The Śri Śri Rādhā Kṛṣṇa Temple is full of what appears to me as mostly white middle and upper middle class young adults who have sworn off everything attached to their parents and their isolated upbringing.  This of course would include everything Catholic whether one was a Catholic or not.  I entered this temple to the Hindu god and His consort with a continued affection for Jesus Christ and Saint Francis of Assisi. My “franciscanism” had only been recently adopted as influenced by the charismatic and hip Catholic priest at my high school back home. Aum …that would be Father Francis Pompei of Oswego. Ya’know, I see no contradiction or exclusivity in such a belief coupled with my new Hindu practices.  But those who have chosen –or were chosen– to speak to me have made it clear that Jesus and Francis were not welcomed here.  If I did not abandon them soon I too would no longer be welcomed here. Now, I know St. Francis was the quintessential animal lover and environmentalist.  But in my world there are limits!  I mean, one must be practical in order to care for the surroundings and stay personally healthy!  So what’s the deal with the thousands, literally thousands of roaches invading the laundry hamper, the bathroom and the kitchen?  Have these upper class white kids totally lost themselves or have they been reincarnated as Hindus when they died to their former lifestyle?
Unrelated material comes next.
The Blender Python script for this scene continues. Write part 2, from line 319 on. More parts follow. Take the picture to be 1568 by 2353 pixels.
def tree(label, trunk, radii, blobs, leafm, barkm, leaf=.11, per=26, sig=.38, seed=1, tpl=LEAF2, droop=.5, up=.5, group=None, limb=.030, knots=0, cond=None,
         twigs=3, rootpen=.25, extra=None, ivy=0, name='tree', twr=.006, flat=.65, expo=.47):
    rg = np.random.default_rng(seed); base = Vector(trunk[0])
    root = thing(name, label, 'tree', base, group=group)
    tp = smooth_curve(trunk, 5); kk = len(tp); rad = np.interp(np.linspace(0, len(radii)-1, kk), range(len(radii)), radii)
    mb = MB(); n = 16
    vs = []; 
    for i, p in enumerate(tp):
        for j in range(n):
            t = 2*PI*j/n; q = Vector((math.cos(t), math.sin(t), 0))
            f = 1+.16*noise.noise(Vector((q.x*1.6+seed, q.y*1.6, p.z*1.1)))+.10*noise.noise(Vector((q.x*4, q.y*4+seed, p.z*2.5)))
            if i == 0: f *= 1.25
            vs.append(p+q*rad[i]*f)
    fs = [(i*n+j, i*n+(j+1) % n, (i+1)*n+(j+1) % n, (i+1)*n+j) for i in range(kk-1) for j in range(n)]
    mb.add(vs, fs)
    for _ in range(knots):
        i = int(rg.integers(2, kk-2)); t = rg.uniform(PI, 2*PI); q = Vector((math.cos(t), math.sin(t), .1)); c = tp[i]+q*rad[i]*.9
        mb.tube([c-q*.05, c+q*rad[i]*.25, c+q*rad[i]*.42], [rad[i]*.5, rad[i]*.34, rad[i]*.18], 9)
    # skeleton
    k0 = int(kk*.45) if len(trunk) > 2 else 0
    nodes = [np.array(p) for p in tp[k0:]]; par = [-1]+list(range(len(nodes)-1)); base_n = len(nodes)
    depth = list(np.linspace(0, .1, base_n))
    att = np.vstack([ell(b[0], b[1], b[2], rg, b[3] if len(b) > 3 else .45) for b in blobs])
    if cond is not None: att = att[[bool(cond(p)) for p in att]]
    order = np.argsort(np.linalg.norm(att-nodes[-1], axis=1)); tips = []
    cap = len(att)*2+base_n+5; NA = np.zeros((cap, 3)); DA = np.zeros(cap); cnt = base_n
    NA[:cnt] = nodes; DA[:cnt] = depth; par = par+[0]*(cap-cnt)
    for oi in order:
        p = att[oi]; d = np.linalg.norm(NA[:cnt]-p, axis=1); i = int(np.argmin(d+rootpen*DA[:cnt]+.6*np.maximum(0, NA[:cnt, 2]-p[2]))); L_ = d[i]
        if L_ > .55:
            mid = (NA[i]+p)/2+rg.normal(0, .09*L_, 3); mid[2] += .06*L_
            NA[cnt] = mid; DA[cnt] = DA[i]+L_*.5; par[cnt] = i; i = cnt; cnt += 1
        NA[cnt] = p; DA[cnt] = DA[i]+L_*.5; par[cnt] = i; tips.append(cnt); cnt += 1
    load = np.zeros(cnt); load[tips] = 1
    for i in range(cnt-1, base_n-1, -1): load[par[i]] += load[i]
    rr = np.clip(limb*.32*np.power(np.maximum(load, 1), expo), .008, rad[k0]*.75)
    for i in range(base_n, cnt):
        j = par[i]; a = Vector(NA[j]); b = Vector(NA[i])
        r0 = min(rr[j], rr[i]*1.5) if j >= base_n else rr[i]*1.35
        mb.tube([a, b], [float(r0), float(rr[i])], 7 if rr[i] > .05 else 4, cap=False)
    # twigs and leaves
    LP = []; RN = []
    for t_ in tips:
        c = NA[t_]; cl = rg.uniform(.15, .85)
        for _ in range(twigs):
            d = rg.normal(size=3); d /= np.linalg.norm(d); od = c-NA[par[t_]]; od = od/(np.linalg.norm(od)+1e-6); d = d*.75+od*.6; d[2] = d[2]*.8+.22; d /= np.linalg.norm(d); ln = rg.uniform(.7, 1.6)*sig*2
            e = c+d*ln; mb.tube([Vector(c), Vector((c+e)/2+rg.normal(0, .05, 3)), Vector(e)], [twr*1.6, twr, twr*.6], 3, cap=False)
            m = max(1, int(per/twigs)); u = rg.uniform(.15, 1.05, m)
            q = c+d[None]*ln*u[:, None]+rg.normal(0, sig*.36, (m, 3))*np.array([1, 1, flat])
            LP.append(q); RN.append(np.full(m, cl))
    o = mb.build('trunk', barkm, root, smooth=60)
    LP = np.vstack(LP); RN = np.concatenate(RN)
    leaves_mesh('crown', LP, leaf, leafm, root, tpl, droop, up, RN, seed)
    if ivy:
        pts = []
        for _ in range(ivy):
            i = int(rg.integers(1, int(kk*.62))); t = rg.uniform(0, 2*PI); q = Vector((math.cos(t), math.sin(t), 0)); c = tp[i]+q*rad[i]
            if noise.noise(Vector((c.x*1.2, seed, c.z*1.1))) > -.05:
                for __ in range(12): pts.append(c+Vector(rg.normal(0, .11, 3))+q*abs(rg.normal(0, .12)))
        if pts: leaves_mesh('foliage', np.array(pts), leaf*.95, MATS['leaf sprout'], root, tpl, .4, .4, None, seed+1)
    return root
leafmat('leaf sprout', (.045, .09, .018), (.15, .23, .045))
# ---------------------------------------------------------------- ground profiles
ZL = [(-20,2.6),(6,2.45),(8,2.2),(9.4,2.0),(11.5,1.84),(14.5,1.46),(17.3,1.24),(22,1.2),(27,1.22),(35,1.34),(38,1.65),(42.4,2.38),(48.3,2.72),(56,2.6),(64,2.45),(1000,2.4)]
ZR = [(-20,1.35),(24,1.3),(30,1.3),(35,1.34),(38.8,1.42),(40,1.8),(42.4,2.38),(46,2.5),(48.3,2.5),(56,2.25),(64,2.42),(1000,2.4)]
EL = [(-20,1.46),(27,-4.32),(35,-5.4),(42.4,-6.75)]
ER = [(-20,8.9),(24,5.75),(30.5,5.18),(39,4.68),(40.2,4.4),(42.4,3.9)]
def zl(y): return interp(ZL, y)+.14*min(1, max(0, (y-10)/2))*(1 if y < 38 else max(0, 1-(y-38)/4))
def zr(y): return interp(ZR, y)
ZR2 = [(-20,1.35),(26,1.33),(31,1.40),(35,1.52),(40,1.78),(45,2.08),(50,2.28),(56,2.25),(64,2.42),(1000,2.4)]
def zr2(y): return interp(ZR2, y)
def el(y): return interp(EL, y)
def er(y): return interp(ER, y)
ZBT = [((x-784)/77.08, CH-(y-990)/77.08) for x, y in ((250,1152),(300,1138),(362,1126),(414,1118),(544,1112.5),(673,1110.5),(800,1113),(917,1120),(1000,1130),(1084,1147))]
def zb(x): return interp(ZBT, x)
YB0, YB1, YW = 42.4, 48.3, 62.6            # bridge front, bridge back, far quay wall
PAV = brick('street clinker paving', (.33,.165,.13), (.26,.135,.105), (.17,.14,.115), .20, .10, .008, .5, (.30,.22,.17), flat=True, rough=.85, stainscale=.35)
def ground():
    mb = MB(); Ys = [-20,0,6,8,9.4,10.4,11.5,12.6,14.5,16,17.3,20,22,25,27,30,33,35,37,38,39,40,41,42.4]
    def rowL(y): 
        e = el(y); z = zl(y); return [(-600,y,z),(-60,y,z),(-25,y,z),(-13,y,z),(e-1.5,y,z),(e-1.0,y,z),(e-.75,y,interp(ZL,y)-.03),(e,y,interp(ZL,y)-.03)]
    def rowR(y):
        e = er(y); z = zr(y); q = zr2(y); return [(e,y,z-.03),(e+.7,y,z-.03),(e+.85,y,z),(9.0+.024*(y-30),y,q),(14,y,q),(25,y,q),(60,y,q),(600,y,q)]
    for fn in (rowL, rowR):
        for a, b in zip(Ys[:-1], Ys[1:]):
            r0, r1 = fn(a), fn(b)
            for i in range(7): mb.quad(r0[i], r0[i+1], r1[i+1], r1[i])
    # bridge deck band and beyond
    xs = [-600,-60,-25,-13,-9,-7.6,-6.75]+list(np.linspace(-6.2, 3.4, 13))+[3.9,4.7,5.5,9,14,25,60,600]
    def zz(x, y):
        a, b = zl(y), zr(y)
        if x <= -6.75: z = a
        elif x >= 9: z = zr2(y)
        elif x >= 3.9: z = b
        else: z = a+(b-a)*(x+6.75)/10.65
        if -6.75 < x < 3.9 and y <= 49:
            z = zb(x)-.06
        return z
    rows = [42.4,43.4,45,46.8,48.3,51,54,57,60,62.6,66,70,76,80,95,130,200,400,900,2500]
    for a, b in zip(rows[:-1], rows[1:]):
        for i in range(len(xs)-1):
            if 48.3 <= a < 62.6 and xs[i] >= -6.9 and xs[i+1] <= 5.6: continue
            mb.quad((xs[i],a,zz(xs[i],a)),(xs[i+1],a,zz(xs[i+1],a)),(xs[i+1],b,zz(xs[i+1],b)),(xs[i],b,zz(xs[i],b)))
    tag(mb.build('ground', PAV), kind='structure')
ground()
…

I, I, I jus, I just can’t stand it here anymore!, as I hold back the tears of what seemed as self-abandonment.  “Ah, excuse me? May I use the phone? I don’t think I belong here. I need to call for a ride. Thank you!” (Sigh!) 555-HO3-1907 I dialed the telephone.

“Hel-O?” quietly the Spaniard voice inquired. What am I to do? The queen answered. Of course Dad’s at work. She’s only going to yell and scream at me.  But I really need to get out of this place.
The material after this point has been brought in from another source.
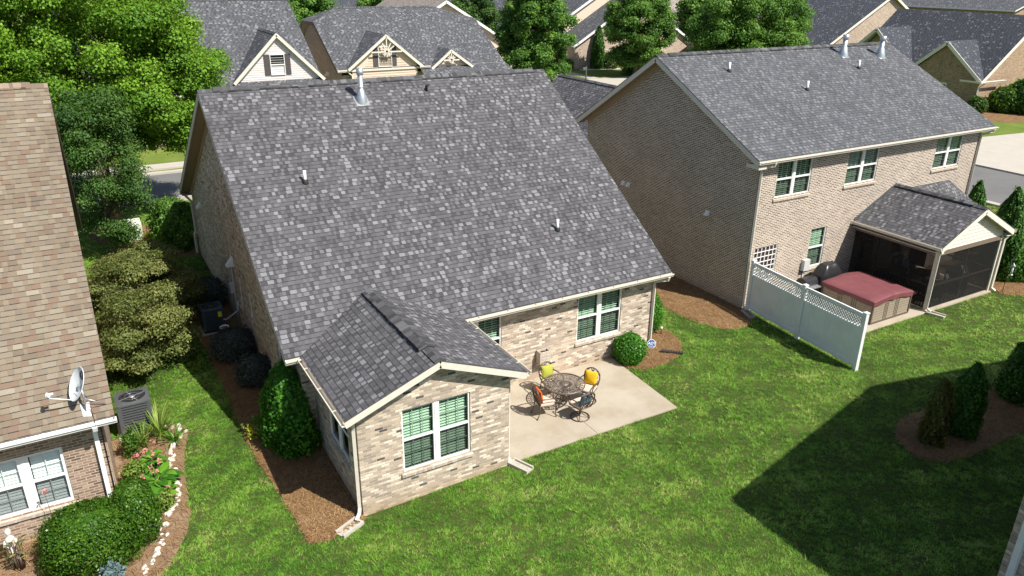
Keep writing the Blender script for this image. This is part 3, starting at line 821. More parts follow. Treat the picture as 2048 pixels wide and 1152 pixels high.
def bed(poly, mat='mulch', lift=0.035):
    mb = MB()
    p = [(x + 0.03 * math.sin(9 * y + x * 3), y + 0.03 * math.sin(8 * x - y)) for x, y in poly]
    c = (sum(a for a, b in p) / len(p), sum(b for a, b in p) / len(p))
    k = len(p)
    for i in range(k):
        a, b = p[i], p[(i + 1) % k]
        mb.face([(a[0], a[1], gz(*a) + 0.006), (b[0], b[1], gz(*b) + 0.006), (b[0] * .85 + c[0] * .15, b[1] * .85 + c[1] * .15, gz(*b) + lift), (a[0] * .85 + c[0] * .15, a[1] * .85 + c[1] * .15, gz(*a) + lift)], 0, True)
        mb.face([(a[0] * .85 + c[0] * .15, a[1] * .85 + c[1] * .15, gz(*a) + lift), (b[0] * .85 + c[0] * .15, b[1] * .85 + c[1] * .15, gz(*b) + lift), (c[0], c[1], gz(*c) + lift)], 0, True)
    o = mb.build('mulch_bed', mat)
    return tag(o, kind='structure')

BEDS = []
BEDS.append([(-0.2, 15), (-1.6, 15), (-1.9, 13.2), (-1.72, 10.4), (-1.68, 7.1), (-1.72, 4.7), (-1.62, 3.2), (-1.5, 1.85), (-1.42, 0.7), (-1.38, -0.3), (-0.95, -0.38), (-0.5, -0.28), (0.02, -0.12), (0.1, 4), (-0.2, 9)])
BEDS.append(smooth_poly([(9.79, 3.6), (9.8, 2.6), (10.5, 2.25), (11.4, 2.35), (12.15, 2.7), (12.7, 3.6), (12.6, 4.6), (11.9, 5.4), (11.2, 5.6), (11.2, 3.8)], 4))
BEDS.append(smooth_poly([(16.6, 4.3), (16.3, 3.5), (15.5, 3.05), (14.7, 3.25), (14.2, 4.3), (14.0, 5.6), (13.9, 7.2), (13.8, 10), (14, 15), (16.6, 15), (16.6, 9)], 4))
BEDS.append(smooth_poly([(13.8, -4.25), (13.55, -5.0), (14.0, -5.45), (14.9, -5.6), (16.2, -5.65), (18.0, -5.65), (20.5, -5.7), (21.5, -4.6), (20.4, -3.8), (18.3, -3.9), (16.6, -3.75), (15.3, -3.6), (14.4, -3.75)], 4))
BEDS.append(smooth_poly([(26.85, 0.9), (27.0, 0.05), (28.5, -0.6), (31, -0.4), (33, 1.5), (33, 5.5), (29.9, 5.6), (29.9, 4.35), (26.85, 4.3)], 4))
BEDS.append(smooth_poly([(-0.3, 20.4), (-1.7, 20.6), (-2.0, 22.3), (-1.4, 23.6), (1, 23.4), (1.5, 20.6)], 3))
BEDS.append(smooth_poly([(-3.6, 23.0), (-2.0, 22.8), (-1.6, 24.6), (-2.6, 26.8), (-4.6, 26.2)], 3))
BEDS.append(smooth_poly([(68.9, 21.5), (66, 22), (65.6, 25), (68.9, 26.3), (72, 26.3), (76, 26.4), (76, 24), (72, 22)], 3))
for b in BEDS: bed(b)
LBED = [(-4.88, 6.3), (-3.6, 6.5), (-3.1, 6.1), (-2.98, 5.75), (-3.28, 4.8), (-3.38, 3.9), (-3.45, 2.9), (-3.52, 2.1), (-3.72, 1.4), (-4.1, 0.65), (-4.5, 0.1), (-5.2, -0.5), (-7, -1.1), (-9.5, -1.2), (-9.5, 2.8), (-4.88, 2.8)]
bed(LBED, 'clay', 0.02)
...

“Yeah, Mom? It’s me.”  Holding back tears my voice cracked. “Mom, I’m in Boston and I want to come home! I’m at 72 Commonwealth Ave in Boston, the Hari Krishna Temple. Yes. Okay. See you.”  That was it!  No yelling, no screaming, no belittling me.  She said she was sorry but for what I don’t know.  Like I died and I had just given instructions on how she could resurrect me.  What seemed faster than Greyhound in eight hours my parents were at the door of the ISKCON temple.  Anticipating their arrival I’m already packed.  The only memento I am allowed is the śikhā surrounded by my bald head.

 I must not be the only Krishna flunky to fail the endurance test seeing that the phone was readily available. Oh sure, someone tried to encourage me to stay but his encouragement seemed more symbolic showing mainly that he put forth the effort without ever being convincing as to why I ought to stay to serve Lord Kṛṣṇa.  “Oh! Thanks!”  I was just informed that “my ride” is here.

As I descend the stairs from this old Boston row house I look down in dreadful anticipation.  The queen wasn’t herself on the phone I wonder how she will be now, again in person.  Say, since I came all this way maybe she’s repented from all her nastiness?  I can see the Granada temporarily parked at the curb in front of the Kṛṣṇa Temple.  She was seated in the front passenger seat staring straight ahead as though trying not to look in my direction.  As my father returns to his driver’s seat I have five more steps to descend.  Then as if with confidence I firmly open the back door and take my place in her car.  But once there I begin to feel uneasy from the silence and I sink into the back seat.  It took her only a few row houses distance from my Boston home for her to begin barraging me with her insults and resentments reminding me how worthless I am. Ah, home sweet fucking home!